I’ll be able to know that even if I have to take a lower paying job some day, I won’t have to choose between birth control and dinner.

I’ll be able to control when or if I have children, and how many.

I’ll be able to work in a career and know there’s minimal chance of me getting pregnant and having to cost the company money with maternity leave.

These benefits are numerous and I know I am not alone in them.

This benefits everyone – women, men, children, companies, families. Everyone is effected by birth control access in some way – being able to control not only your own health, but your own family planning is what allows 50% of the population to move forward and, in that, progress America.

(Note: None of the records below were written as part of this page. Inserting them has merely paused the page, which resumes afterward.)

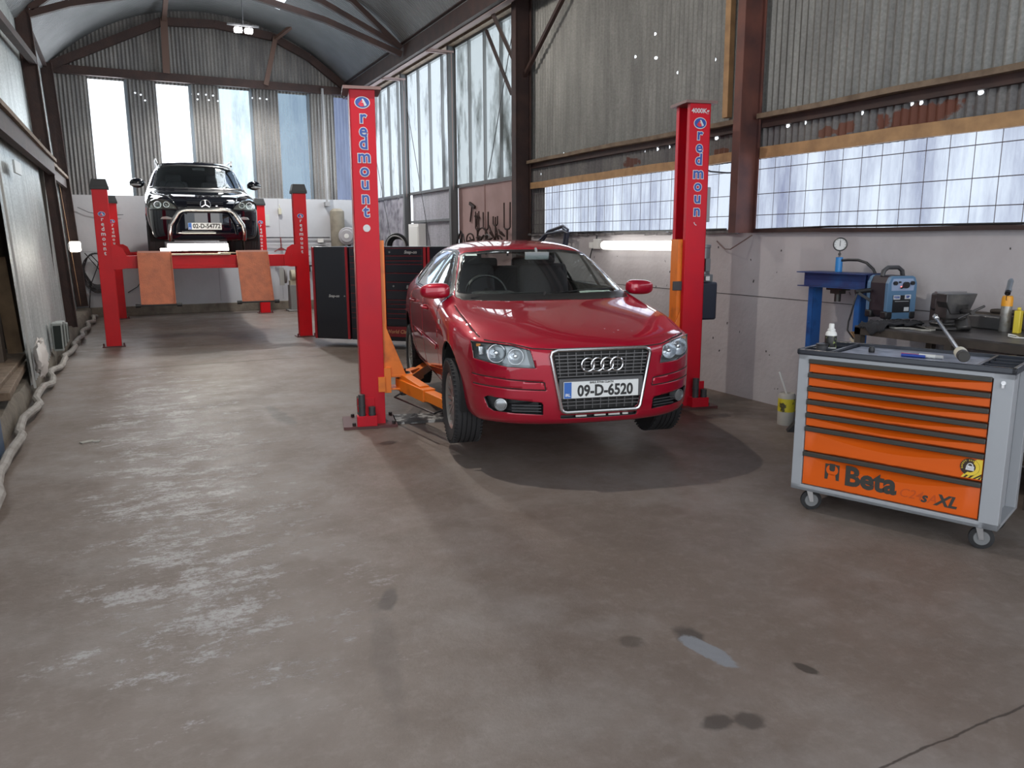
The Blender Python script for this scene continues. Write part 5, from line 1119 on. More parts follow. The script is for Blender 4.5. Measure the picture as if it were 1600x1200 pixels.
b = B(); b.lathe([(.0336, .015), (.0338, .016), (.0338, .082), (.0336, .083)], (0, 0, 0), n=24); obj('bottle_label', b, mat('label_black', (.02, .02, .02), .4, noise=(60, (.30, .38, .12), .62, .66)), t)
b = B(); b.lathe([(.022, .112), (.022, .120), (.016, .124), (.015, .150), (.013, .153), (0, .153)], (0, 0, 0), n=20); obj('bottle_cap', b, WHITE, t)
x, y = on_tray(-.475, .17); t = thing('grease_tin', 'flat round dark tin beside the white capped bottle', 'tin', (x, y, TZ+.004)); b = B(); b.cyl((0, 0, 0), (0, 0, .030), .033, 24); obj('tin_body', b, DGREY, t, bevel=.002); b = B(); b.cyl((0, 0, .030), (0, 0, .040), .035, 24); obj('tin_lid', b, BLACK, t, bevel=.002)
x, y = on_tray(-.215, .235); t = thing('impact_socket', 'small black socket standing alone on the tray mat', 'socket', (x, y, TT)); b = B(); b.lathe([(0, .0), (.015, 0), (.017, .006), (.017, .022), (.013, .028), (.013, .034), (.007, .034), (.007, .02), (0, .02)], (0, 0, 0), n=20); obj('socket_body', b, BLACK, t)
def pen(label, x, y, a, c1, c2, r=.008, L=.13):
    px_, py_ = on_tray(x, y); t = thing('marker_pen', label, 'pen', (px_, py_, TT+r), a)
    b = B(); b.cyl((-L/2, 0, 0), (L*.18, 0, 0), r, 14); obj('pen_barrel', b, c1, t); b = B(); b.cyl((L*.18, 0, 0), (L/2, 0, 0), r*.92, 14); obj('pen_cap', b, c2, t)
pen('blue marker pen lying on the tray mat', .02, .19, -1.15, mat('pen_blue', (.02, .06, .35), .3), mat('pen_blue'), .009, .12)
pen('red and white marker pen behind the blue one', .02, .235, -1.25, mat('pen_red', (.6, .03, .04), .3), WHITE, .007, .15)
pen('white marker pen at the end of the row of pens', .105, .21, -1.2, WHITE, mat('pen_grey', (.5, .5, .5), .4), .011, .12)
# long handled mallet bridging trolley and bench
hx, hy = 3.82, 2.52; t = thing('long_handled_mallet', 'cream headed mallet whose long chrome handle leans across from the bench to the trolley', 'mallet', (0, 0, 0))
p0 = Vector((3.76, 2.465, 1.012)); p1 = Vector((3.885, 2.58, 1.022)); d = (p1-p0).normalized()
b = B(); b.lathe([(0, 0), (.025, 0), (.028, .004), (.029, .05), (.031, .10), (.030, .125), (.023, .155), (.013, .165), (0, .165)], p0, d, 24, mis=[1, 1, 1, 0, 0, 0, 0, 0, 0][:8]); obj('mallet_head', b, [mat('cream_rubber', (.62, .58, .46), .5), mat('worn_black', (.03, .028, .026), .6)], t)
e1 = Vector((4.76, 3.335, 1.085)); b = B(); b.cyl(p0+d*.16, e1, .011, 12); b.cyl(e1-d*.02, e1+d*.04, .015, 12); b.sphere(e1+d*.055, .019, u=12, v=8); obj('mallet_handle', b, mat('bright_shaft', (.75, .75, .74), .2, .9), t)
# ================================================================== BLACK ROLL CABINETS
SB = mat('cabinet_black', (.010, .011, .018), .28, 0, .2); SR = mat('cabinet_red_trim', (.28, .012, .02), .35)
SA = math.radians(-43.3); SO = Vector((2.56, 11.96, 0))
def on_snap(x, y, z=0): return (SO.x+x*math.cos(SA)-y*math.sin(SA), SO.y+x*math.sin(SA)+y*math.cos(SA), z)
def badge(parent, x, z, s=1.0, yb=-.012): 
    b = B(); b.mesh(text_mesh('Snap-on', .055*s, .002, .25, .001), face_front(x, yb, z)); obj('name_badge', b, mat('badge_silver', (.55, .55, .55), .3, .6), parent, smooth=0)
def locker(label, x, w, side_badge=True, sticker=False):
    t = thing('tool_locker', label, 'tool chest', on_snap(x+w/2, 0), SA)
    b = B(); b.box((0, .28, .82), (w, .56, 1.38)); obj('locker_body', b, SB, t, bevel=.006, smooth=0)
    b = B(); b.box((0, -.006, .82), (w-.09, .012, 1.34)); dr = obj('locker_door', b, SB, t, bevel=.004, smooth=0)
    if side_badge: badge(dr, .05, .78); b = B(); b.cyl((w/2-.07, -.02, .78), (w/2-.07, -.01, .78), .012, 12); obj('door_lock', b, STEEL, dr)
    for s_ in (-1, 1):
        b = B(); b.box((s_*(w/2-.02), -.008, .82), (.035, .02, 1.37)); obj('edge_trim', b, SR, t, smooth=0)
    if sticker: b = B(); b.box((-.02, -.014, 1.36), (.11, .002, .15)); obj('paper_sticker', b, mat('sticker_paper', (.62, .60, .60), .6), dr, smooth=0)
    return t
locker('tall black locker with red edges at the open end of the tool chest row', 0, .60)
locker('tall black side locker with a white sticker just behind the hatchback', 1.88, .55, False, True)
t = thing('roller_tool_cabinet', 'wide black drawer cabinet with thin red lines between the two black lockers', 'tool chest', on_snap(.62+.62, 0), SA)
b = B(); b.box((0, .30, .82), (1.24, .60, 1.38)); obj('cabinet_body', b, SB, t, bevel=.006, smooth=0)
def drawers(x0_, x1_, zs):
    for za, zb_ in zip(zs[:-1], zs[1:]):
        b = B(); b.box(((x0_+x1_)/2, -.008, (za+zb_)/2), (x1_-x0_, .016, za-zb_-.010)); d_ = obj('drawer', b, SB, t, bevel=.003, smooth=0)
        b = B(); b.box(((x0_+x1_)/2, -.010, za-.004), (x1_-x0_, .012, .004)); obj('drawer_red_line', b, SR, d_, smooth=0)
drawers(-.60, -.07, [1.49, 1.37, 1.28, 1.19, 1.07, .95, .83, .70, .62, .54, .46, .30, .18]); drawers(-.02, .56, [1.49, 1.38, 1.31, 1.26, 1.13, 1.0, .88, .74, .68, .61, .54, .47, .36])
b = B(); b.box((-.045, -.008, .83), (.03, .02, 1.34)); b.box((.60, -.008, .83), (.04, .02, 1.34)); obj('edge_trim', b, SR, t, smooth=0)
b = B(); b.box((.27, -.008, .27), (.60, .016, .15)); kp = obj('kick_panel', b, mat('kick_red', (.16, .012, .018), .4), t, smooth=0)
b = B(); b.mesh(text_mesh('World Class Ed', .075, .001, .2, .001), face_front(.20, -.018, .27)); obj('slogan_lettering', b, mat('slogan_gold', (.45, .25, .12), .5), kp, smooth=0)
badge(t, .38, 1.43, 1.1, -.018); badge(t, .40, .93, 1.1, -.018)
for x, z in ((.05, 1.43), (.10, .94), (-.12, .80)): 
    b = B(); b.cyl((x, -.022, z), (x, -.012, z), .014, 12); obj('drawer_lock', b, STEEL, t)
for x, z in ((.50, 1.06), (.50, .80)): b = B(); b.box((x, -.018, z), (.09, .004, .045), rot=(0, .15, 0)); obj('paper_tag', b, WHITE, t, smooth=0)
for x in (-.5, .5):
    for y_ in (.1, .5): caster(t, x, y_, 1.2, .065)
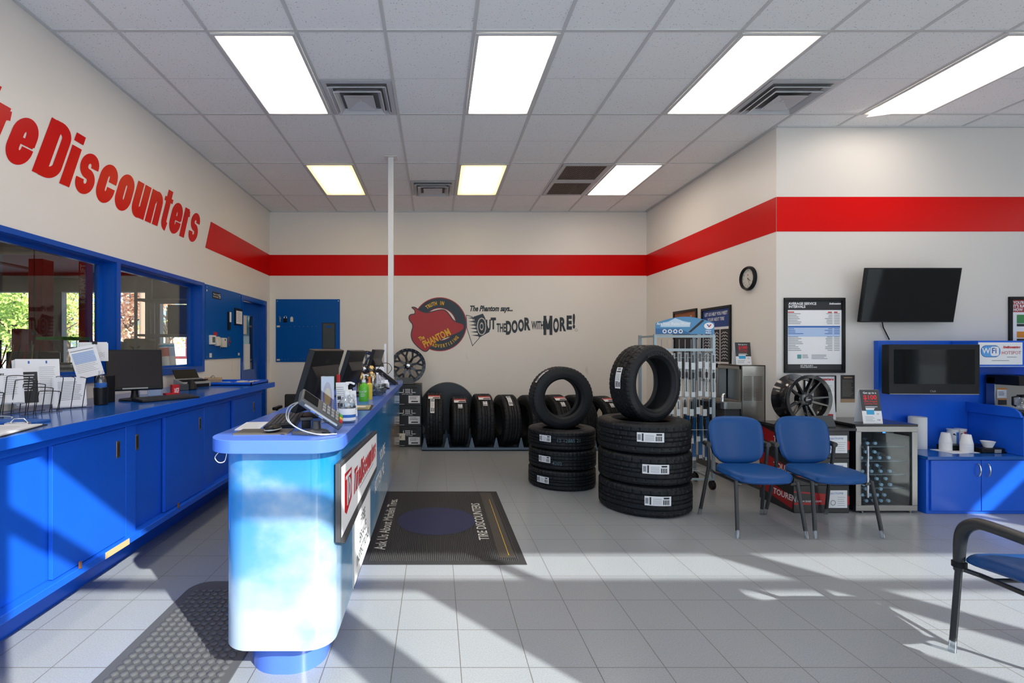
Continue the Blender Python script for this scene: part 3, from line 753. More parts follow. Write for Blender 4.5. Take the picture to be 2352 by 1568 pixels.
o = MB().at(T(-2.60, 3.02, ZT)).box(0.0, 0.02, -0.04, 0.04, 0.0, 0.055).build('wall_socket', PAPER2, None, bevel=0.004)
tag(o, 'cream electrical socket low on the wall behind the wire sorters', 'socket')
# clipboard at the left edge
t = thing('clipboard', 'clipboard with white papers lying at the near edge of the left counter', 'clipboard', T(-2.0, 2.28, ZT, R(12)))
MB().box(-0.13, 0.12, -0.18, 0.17, 0, 0.004).build('board', BLACKM, t)
MB().box(-0.12, 0.11, -0.175, 0.145, 0.004, 0.010).build('papers', PAPER, t)
s = MB(); s.use(INKG).lines(-0.10, 0.09, 0.10, 14, 0.018, 0.002, 0.0105); s.build('print', None, t, smooth=False)
MB().box(-0.05, 0.05, 0.14, 0.17, 0.004, 0.018).tube([(-0.04, 0.165, 0.014), (-0.02, 0.165, 0.035), (0.02, 0.165, 0.035), (0.04, 0.165, 0.014)], 0.003, 6).build('clip', CHROME, t, bevel=0.002)
o = MB().box(-2.25, -2.0, 2.50, 2.60, ZT, ZT + 0.012).build('blue_folder', INKB, None, bevel=0.002)
tag(o, 'flat blue folder beside the clipboard on the left counter', 'folder')
# cup holder + bottle + speaker
x, y, z = -2.25, 3.36, ZT
t = thing('cup_holder', 'black round cup holding a water bottle beside the form stack', 'cup', T(x, y, z))
MB().lathe([(0.034, 0), (0.040, 0.004), (0.043, 0.10), (0.043, 0.115), (0.039, 0.115), (0.036, 0.02)], 24).build('cup', BLACK, t)
t = thing('water_bottle', 'clear plastic water bottle standing in the black cup', 'bottle', T(x, y, z + 0.022))
MB().lathe([(0.030, 0), (0.033, 0.01), (0.033, 0.14), (0.024, 0.17), (0.013, 0.185), (0.013, 0.195)], 20).build('bottle', CLEAR, t)
MB().lathe([(0.0335, 0.095), (0.0338, 0.096), (0.0338, 0.125), (0.0335, 0.126)], 20, cap=False).build('label', INKB, t)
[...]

To put yet another hurdle to birth control in the way of women is to say, “I do not want America to move forward. I do not want our workforce strong, our population under control, or our people happy.”

Mississippi: “The best way to solve all our problems is to take away birth control.”

Mississippi sure knows how to solve a problem!

They have the highest poverty rate in all of North America.

They have the highest rate of childhood obesity.

They have the 8th highest rate of HIV/AIDS in the country.

And their shining crown of glory – the highest rate of teen pregnancy births in the country.

It’s a recession, people are out of work, fed up with wars, lack of resources, and fickle government. They’re getting knocked up all over the damn place and then feeding their children crappy food because nutrition education is lacking.

NEVER FEAR! yells a bunch of batshit insane ultra conservatives, WE HAVE THE ANSWER!

The answer to solve your most pressing problems of poverty, obesity, HIV, and teen pregnancy…

At last, something that focuses on the hard hitting problems that effect everyone: what is happening with someone else’s body.

Mississippi’s Amendment 26 looks to create a “protection of personhood for anyone of any developmental stage” meaning some sperm that’s wigglin’ it’s way in to an egg (or before, because conception is like fertilization, and pregnancy is a punishment for sex).

The poorly written, holier-than-though, white-top-class-privilege-denying load of shit defines personhood as beginning at fertilization or “the functional equivalent there of”, meaning the pill, Plan B, IUDs, the patch or anything that equals conception.

But that’s not a big deal, because sex is for procreation only which is why it’s a public matter and not pleasurable or natural, and therefor unneeded.

Also it solves the state’s problems, which was what again? Oh yeah, abortions and stuff. Priorities!

Mississippi readers, vote no on Amendment 26 so that rape and incest victims, those who enjoy sex, those looking to in vitro-fertilization, those who are married and don’t want more kids, those who cannot afford more children, and the common person don’t have to have their body and actions regulated by the government.

UPDATE: It didn’t pass, hoorah hoorah! While this is just a small victory (the amendment is going up in other states), it is still a big step! Keep fighting, uterus-defender!